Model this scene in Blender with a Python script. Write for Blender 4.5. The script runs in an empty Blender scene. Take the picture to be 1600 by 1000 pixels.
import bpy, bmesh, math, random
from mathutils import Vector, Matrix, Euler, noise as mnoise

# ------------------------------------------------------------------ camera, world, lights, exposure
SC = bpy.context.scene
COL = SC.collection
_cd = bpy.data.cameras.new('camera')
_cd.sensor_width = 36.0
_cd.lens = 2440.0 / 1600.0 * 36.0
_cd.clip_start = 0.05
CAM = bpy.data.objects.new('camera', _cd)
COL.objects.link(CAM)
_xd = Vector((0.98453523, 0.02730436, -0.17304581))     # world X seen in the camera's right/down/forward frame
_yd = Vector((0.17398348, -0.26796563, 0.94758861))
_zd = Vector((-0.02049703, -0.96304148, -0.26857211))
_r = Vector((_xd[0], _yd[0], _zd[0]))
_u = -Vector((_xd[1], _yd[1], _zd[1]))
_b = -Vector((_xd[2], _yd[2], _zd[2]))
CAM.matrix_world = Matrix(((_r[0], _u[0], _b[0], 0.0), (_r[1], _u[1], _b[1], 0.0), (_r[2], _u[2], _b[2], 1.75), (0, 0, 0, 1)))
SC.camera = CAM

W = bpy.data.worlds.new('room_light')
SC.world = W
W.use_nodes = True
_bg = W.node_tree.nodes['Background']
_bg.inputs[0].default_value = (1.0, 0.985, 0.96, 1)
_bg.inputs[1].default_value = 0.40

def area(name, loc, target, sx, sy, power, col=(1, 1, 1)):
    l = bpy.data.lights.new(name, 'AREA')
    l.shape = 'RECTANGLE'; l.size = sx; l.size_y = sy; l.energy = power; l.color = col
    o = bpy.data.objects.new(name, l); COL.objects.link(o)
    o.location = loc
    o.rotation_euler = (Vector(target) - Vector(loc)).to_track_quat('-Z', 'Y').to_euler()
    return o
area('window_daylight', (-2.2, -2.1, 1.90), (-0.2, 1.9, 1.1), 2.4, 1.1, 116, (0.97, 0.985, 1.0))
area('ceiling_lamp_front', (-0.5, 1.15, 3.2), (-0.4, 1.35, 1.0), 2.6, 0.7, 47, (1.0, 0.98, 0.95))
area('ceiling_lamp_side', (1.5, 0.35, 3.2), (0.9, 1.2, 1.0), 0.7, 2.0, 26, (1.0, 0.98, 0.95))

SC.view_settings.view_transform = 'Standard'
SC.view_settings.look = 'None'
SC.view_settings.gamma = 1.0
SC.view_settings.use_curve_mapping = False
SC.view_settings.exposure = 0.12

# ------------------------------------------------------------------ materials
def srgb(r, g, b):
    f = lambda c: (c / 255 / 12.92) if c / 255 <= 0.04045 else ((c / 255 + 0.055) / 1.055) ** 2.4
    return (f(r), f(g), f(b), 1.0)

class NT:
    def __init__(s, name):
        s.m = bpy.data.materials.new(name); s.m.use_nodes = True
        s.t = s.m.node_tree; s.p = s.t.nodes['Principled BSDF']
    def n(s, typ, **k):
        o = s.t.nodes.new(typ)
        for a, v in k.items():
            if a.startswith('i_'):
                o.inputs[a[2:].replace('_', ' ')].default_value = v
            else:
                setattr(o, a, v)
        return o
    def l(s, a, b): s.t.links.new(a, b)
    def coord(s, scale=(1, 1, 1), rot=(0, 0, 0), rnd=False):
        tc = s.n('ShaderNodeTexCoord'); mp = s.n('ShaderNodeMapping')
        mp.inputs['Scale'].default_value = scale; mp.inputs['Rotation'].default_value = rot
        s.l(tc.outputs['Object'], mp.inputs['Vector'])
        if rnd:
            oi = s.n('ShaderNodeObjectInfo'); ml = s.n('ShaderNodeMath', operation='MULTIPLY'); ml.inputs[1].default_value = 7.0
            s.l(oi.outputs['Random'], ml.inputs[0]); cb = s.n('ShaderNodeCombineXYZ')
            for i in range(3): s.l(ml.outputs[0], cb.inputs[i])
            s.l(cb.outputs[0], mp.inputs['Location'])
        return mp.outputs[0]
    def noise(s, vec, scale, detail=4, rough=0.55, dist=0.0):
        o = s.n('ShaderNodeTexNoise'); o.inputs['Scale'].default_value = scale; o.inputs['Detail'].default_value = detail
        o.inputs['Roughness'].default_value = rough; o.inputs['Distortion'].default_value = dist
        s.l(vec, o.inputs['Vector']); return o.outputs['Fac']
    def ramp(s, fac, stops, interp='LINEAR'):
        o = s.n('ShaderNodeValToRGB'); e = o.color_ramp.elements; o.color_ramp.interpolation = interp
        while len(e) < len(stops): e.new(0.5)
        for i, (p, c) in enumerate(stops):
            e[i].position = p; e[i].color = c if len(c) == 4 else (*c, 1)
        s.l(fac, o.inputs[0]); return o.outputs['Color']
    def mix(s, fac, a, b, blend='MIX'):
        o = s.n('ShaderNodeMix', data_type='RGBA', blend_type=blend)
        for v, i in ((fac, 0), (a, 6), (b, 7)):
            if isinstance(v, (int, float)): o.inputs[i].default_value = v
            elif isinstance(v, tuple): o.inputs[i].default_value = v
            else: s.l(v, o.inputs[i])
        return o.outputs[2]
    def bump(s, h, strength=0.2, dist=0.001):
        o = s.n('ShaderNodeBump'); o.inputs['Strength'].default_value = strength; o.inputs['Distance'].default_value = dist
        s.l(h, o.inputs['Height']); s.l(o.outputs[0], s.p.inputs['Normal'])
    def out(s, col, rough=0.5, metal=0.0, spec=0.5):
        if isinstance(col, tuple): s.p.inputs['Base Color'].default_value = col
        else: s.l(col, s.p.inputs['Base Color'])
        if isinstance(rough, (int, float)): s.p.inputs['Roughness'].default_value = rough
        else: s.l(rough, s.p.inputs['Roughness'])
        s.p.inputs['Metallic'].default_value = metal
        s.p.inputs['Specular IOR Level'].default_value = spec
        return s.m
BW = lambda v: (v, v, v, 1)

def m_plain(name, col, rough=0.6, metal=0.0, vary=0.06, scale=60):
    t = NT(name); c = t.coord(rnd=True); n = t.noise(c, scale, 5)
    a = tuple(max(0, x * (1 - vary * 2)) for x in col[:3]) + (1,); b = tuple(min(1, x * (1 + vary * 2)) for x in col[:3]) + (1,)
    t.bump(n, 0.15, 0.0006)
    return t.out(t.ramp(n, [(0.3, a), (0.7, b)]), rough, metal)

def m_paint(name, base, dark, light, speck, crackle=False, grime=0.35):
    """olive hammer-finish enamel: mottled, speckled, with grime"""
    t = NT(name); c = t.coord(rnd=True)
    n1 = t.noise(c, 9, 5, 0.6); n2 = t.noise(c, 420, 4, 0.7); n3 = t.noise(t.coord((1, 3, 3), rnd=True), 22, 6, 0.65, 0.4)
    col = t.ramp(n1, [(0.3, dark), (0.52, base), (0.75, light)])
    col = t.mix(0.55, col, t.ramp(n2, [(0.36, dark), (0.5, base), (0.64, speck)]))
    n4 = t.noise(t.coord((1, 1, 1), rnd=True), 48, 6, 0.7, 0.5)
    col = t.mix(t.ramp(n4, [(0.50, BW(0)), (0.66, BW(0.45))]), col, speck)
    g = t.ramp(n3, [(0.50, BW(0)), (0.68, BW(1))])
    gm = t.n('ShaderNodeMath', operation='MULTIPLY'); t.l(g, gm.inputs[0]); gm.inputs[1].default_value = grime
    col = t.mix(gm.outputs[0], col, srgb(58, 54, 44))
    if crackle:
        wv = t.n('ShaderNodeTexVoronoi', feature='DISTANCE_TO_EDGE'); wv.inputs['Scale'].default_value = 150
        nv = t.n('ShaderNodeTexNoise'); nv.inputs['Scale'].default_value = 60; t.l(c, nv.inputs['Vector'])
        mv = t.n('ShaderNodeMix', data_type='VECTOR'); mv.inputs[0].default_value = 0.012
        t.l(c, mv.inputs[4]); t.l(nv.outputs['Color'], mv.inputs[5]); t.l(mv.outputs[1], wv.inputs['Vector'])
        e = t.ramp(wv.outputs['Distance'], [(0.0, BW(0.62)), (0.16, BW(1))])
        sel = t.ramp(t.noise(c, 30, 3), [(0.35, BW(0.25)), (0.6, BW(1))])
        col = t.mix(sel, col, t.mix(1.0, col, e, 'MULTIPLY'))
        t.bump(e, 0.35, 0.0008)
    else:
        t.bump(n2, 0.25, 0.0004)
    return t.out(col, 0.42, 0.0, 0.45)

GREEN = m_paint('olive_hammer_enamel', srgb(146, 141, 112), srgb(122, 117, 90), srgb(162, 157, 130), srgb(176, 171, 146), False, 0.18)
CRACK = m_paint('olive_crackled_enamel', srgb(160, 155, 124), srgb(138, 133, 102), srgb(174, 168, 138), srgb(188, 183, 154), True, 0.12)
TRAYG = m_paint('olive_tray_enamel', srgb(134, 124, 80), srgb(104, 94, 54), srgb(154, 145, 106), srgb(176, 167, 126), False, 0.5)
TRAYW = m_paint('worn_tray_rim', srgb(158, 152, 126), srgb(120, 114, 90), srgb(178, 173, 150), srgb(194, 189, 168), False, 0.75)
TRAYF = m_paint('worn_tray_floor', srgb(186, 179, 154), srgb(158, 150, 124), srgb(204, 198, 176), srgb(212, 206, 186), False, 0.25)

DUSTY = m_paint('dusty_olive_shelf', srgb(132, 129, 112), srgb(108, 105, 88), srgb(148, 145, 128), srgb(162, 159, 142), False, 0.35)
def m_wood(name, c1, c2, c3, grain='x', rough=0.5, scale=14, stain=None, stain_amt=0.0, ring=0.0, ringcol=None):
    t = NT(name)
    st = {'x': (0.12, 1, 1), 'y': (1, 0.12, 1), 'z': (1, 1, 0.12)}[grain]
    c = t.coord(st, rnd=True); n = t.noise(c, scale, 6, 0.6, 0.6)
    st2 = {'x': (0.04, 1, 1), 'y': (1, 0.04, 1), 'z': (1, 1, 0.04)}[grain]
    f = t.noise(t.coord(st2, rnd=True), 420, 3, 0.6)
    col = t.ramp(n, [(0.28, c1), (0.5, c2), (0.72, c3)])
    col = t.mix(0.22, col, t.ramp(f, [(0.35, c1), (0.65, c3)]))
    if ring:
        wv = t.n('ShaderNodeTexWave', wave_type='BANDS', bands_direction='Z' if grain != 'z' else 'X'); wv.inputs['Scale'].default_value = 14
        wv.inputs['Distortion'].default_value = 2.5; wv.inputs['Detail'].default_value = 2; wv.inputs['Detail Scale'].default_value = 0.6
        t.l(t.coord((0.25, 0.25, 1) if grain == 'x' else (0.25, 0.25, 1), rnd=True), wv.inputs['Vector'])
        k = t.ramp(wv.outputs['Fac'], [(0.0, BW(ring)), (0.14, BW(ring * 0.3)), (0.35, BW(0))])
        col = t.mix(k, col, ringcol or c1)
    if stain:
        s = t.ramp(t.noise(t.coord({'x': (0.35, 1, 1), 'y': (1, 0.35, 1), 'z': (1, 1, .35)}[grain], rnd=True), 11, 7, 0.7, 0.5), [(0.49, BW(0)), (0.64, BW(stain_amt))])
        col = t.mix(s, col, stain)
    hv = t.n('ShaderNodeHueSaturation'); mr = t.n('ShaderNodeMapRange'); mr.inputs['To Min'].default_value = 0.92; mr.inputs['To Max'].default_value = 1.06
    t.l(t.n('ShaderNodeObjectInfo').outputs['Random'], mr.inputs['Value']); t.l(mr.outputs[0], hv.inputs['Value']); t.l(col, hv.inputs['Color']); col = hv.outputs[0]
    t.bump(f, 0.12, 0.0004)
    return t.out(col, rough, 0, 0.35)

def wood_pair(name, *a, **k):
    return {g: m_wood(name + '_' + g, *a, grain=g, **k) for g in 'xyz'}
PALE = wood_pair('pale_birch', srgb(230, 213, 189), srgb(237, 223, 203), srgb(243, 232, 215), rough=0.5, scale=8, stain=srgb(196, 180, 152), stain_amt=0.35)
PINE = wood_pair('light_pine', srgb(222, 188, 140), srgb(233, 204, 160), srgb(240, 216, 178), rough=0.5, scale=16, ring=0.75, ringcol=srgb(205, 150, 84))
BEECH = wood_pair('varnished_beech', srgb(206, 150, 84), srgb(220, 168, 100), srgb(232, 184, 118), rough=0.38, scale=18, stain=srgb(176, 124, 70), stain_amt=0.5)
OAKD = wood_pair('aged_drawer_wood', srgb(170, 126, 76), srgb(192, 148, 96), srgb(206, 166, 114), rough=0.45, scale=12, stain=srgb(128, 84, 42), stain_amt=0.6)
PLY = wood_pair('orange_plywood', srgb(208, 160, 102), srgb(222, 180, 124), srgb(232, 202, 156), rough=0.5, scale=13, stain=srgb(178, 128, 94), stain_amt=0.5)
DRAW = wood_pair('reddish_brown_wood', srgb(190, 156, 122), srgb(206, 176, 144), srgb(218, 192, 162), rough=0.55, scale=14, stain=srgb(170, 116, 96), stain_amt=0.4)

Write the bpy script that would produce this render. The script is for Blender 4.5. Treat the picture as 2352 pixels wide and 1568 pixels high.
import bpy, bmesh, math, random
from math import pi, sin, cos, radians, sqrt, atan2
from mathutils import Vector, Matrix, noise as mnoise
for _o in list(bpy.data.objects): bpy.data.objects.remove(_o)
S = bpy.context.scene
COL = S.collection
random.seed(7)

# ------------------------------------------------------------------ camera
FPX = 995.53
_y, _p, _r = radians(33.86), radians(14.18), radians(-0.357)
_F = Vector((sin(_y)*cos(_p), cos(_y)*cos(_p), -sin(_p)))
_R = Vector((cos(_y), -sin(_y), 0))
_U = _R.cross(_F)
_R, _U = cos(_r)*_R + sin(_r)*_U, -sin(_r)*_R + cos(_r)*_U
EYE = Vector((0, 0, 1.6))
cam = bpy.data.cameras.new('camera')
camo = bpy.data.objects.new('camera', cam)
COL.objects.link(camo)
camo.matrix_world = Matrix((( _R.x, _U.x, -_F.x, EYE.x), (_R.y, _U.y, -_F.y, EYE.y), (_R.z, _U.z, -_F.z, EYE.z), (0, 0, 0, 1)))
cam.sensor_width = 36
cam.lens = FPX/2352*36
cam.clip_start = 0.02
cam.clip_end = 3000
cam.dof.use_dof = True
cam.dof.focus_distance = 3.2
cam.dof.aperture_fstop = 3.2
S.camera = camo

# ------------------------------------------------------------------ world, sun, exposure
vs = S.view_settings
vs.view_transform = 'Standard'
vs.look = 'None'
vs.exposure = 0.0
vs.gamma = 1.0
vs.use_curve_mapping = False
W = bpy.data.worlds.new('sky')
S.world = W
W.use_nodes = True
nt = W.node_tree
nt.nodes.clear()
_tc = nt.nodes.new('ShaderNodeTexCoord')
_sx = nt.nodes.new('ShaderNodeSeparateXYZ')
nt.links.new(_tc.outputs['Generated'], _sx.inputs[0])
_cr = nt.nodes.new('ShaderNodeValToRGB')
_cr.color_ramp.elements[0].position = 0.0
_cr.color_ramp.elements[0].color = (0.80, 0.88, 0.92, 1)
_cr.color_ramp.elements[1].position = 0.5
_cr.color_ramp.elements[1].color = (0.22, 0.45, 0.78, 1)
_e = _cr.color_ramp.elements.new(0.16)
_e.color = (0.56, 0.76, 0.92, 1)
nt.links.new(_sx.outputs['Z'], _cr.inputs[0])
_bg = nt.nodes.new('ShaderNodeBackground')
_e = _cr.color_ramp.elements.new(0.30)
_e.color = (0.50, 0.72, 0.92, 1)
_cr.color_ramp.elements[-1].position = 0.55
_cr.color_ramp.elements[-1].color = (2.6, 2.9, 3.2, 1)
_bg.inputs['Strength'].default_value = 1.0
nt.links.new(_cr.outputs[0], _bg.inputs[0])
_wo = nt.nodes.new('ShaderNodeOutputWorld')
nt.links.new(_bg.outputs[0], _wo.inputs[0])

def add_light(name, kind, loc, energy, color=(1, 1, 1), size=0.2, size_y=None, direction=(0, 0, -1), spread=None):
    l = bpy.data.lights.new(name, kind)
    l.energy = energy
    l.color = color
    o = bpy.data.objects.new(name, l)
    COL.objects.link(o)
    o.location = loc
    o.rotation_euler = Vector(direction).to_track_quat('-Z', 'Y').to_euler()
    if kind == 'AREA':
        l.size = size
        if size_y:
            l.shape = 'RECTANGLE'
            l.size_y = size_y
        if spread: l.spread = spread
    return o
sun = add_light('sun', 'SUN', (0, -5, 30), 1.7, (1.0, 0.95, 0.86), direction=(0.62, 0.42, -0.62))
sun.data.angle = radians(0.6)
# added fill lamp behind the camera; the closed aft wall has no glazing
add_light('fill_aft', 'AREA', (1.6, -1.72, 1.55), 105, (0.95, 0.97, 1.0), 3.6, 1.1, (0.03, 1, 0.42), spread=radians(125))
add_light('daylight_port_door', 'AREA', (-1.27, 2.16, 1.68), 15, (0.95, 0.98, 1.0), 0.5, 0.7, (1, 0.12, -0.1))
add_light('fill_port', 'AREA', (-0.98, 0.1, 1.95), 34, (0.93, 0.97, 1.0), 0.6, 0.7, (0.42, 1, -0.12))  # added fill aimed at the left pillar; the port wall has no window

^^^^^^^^

* _Requirement_:
Print only the run of lines that begins with the line containing "Write the bpy" and ends with the line containing "random.seed(7)", both included, exactly as they read.

* _Solution to the problem_:
Write the bpy script that would produce this render. The script is for Blender 4.5. Treat the picture as 2352 pixels wide and 1568 pixels high.
import bpy, bmesh, math, random
from math import pi, sin, cos, radians, sqrt, atan2
from mathutils import Vector, Matrix, noise as mnoise
for _o in list(bpy.data.objects): bpy.data.objects.remove(_o)
S = bpy.context.scene
COL = S.collection
random.seed(7)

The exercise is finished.